A Very Versatile Product

As you are aware, life insurance is traditionally used to replace an income or retire a debt, but there are many ancillary uses as well.  I previously wrote about using it to pay estate taxes, protect a pension and to equalize an estate.  Today I will discuss other potential uses.

The first example is that of a 75 year-old widow with $100,000 in a low yielding CD which she plans on leaving to her grandchildren.  The $100,000 could be repositioned into a single premium guaranteed universal life policy with a face amount of $164,500.  The life expectancy of a 75 year-old female is 12 years, and the internal rate of return (IRR) after 12 years on the policy just described is approximately 4.25%, which of course is tax free.

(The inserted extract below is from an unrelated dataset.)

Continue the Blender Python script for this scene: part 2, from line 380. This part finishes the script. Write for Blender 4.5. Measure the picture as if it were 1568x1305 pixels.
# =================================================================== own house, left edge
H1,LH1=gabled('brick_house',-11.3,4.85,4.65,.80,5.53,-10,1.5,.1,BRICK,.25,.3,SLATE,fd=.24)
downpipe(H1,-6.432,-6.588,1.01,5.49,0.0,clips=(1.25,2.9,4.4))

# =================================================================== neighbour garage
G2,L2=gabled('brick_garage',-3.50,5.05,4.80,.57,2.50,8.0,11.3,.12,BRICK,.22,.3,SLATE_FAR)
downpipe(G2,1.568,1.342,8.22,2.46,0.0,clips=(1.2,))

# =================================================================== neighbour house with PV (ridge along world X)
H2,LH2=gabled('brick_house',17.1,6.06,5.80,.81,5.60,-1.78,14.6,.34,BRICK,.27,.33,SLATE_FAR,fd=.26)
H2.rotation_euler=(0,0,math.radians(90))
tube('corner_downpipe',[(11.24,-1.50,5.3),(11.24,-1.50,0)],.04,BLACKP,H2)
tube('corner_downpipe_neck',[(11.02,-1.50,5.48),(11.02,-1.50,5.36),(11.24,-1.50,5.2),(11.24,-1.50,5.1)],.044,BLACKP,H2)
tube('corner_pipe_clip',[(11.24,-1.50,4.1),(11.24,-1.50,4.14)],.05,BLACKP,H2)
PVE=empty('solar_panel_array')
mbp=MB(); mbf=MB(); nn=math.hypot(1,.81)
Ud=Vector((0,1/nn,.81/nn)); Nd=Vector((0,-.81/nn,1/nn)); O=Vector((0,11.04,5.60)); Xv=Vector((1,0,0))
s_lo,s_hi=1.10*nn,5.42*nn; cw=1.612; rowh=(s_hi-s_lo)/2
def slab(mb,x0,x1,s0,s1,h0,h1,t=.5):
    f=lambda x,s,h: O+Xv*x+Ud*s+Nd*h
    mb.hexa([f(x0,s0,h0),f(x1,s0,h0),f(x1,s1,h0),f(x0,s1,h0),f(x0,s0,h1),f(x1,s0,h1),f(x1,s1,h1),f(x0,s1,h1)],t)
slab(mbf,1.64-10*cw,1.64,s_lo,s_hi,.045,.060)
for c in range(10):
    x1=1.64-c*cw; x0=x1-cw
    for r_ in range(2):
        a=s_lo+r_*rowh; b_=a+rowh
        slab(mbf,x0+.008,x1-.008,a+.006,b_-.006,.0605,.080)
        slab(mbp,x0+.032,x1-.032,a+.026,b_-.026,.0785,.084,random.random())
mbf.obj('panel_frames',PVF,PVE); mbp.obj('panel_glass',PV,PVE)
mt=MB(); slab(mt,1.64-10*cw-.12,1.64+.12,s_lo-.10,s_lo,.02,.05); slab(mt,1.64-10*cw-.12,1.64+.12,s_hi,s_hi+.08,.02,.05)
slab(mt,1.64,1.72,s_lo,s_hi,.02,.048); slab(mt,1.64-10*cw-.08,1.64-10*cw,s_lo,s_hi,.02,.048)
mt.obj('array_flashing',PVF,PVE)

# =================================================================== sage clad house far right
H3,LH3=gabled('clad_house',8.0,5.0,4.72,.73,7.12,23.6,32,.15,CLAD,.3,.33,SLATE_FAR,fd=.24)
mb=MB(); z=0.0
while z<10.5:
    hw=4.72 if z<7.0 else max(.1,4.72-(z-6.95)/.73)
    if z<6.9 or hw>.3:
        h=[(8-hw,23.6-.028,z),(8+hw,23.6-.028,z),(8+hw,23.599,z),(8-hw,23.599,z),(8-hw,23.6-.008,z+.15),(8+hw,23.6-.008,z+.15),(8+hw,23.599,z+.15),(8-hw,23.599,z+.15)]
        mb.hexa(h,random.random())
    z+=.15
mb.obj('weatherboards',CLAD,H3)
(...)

I am often asked how likely it is that a 75 year-old can qualify for life insurance, and the answer is more often than you think.  Now obviously some 75 year-olds are uninsurable (as are some 35 year-olds), but many, if not most, could qualify for some type of policy.

The second example is that of a well-to-do couple, but who are still under the federal estate tax threshold ($10,900,000), so insurance isn’t necessary.  But as an alternative investment to further diversify their portfolio, they could procure a $2,000,000 second-to-die policy for an annual premium of $18,673.  The joint life expectancy of a 60 year-old couple is 32 years and the tax free IRR at that point is 6.53%.  That equates to a 10.05% return in the 28% federal income tax bracket.

The last example is charitable giving.  Rather than give an age-specific example, I will just explain the concept.  Oftentimes, charitable gifts are part of a pledge and are ongoing for a number of years.  In such a case, the charity can procure a policy on the donor, the type of which best satisfies their objectives between current income and future income.

The charity would be the owner and beneficiary of the policy and would use the donor’s contribution to pay the premium.  The donor would still receive a tax deduction for the contribution.

To summarize, life insurance can be used to replace an income, retire a debt, pay estate taxes, insure a pension, equalize an estate, increase a bequest, as an alternative investment and in charitable giving.  It appears to have as many uses as duct tape!